Tennyson Jesse also wrote plays, which is why Ivy comes to meet her, but the play becomes less significant than Ivy’s introduction to Marie Stopes and the condom. The historical consultant on the series, Professor Maggie Andrews, was commissioned to find lesser-known facts about the war that could be used to flesh out the drama, such as the huge number of fatalities of young women working in the munitions factories. Mass graves were dug. At the same time women’s football takes off because there are no men to play the game.

Home Front is tailor-made for listening on catch-up and by podcast because only when you binge on several episodes at once does its sweep and emotional range reveal itself. If heard only occasionally and as separate episodes, the series can come across as issue-led. But listened to without a break, hour by hour, the characters come alive, through the interplay between their stories and the impressive way a whole society gradually emerges across all ages, classes, occupations and types.

How did Dromgoole and her team of writers (including Sebastian Baczkiewicz, Katie Hims, Sarah Daniels and Shaun McKenna) embark on such a massive project, 600 episodes over four years, set in Folkestone (because of its closeness to the front), Tynemouth (with its munitions factories) and Devon (struggling to keep the harvests coming in), with characters moving between all three locations to provide some sense of continuity? Did they know how the characters would develop when they began? No, says Dromgoole. They had to introduce a new Graham sister after the first series in order to develop a storyline that had begun to emerge. Does she have favourite characters? There are a couple who were meant to be killed off but who survive, confesses Dromgoole.

A lead writer was chosen to shape the writing for each of the 15 seasons, explains Baczkiewicz, who was commissioned to ‘let the war work its way through the characters’ stories as opposed to presenting the war in the foreground’. The difficulty, or rather danger, was ‘to make sure we didn’t pre-empt. The characters don’t know; they have no foreknowledge of what is to come.’ Once the first draft was complete, Dromgoole and her team in Birmingham brought all 40 episodes together, ironing out the kinks and deepening the portrayal of those characters who had not been fully realised.

Each new season begins with a read-through of all 40 episodes in one mammoth day-long sitting, eight hours of radio storytelling in one blast.
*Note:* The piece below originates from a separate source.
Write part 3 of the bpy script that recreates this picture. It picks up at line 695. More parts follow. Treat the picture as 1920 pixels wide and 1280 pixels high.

It’s the only time the entire cast — up to 60 actors — are brought together. Only at this point, says Baczkiewicz, do the writers hear how the storyline is evolving across the season, and it’s also the first and only time the actors can hear how the characters they are playing fit together. They will never get another chance. Episodes are not recorded in sequence in a single session because of the difficulties of fitting in with the work commitments of so many different cast members. Instead short one- to two-minute segments from each episode are recorded separately and then pieced together, the writers present in the studio to make last-minute changes as the storylines are fleshed out by the cast.

It’s not too late to get hooked on Home Front. All the episodes will be available online for ten years. It’s an extraordinarily ambitious project — to create a whole world of such complexity, blending wife-bashing and running a munitions factory, missing children and a German spy. Faced with 600 episodes, where did Dromgoole and her team begin? ‘It was daunting at first, but after about a couple of hours we realised that there would never be enough episodes for all the stories we wanted to tell.’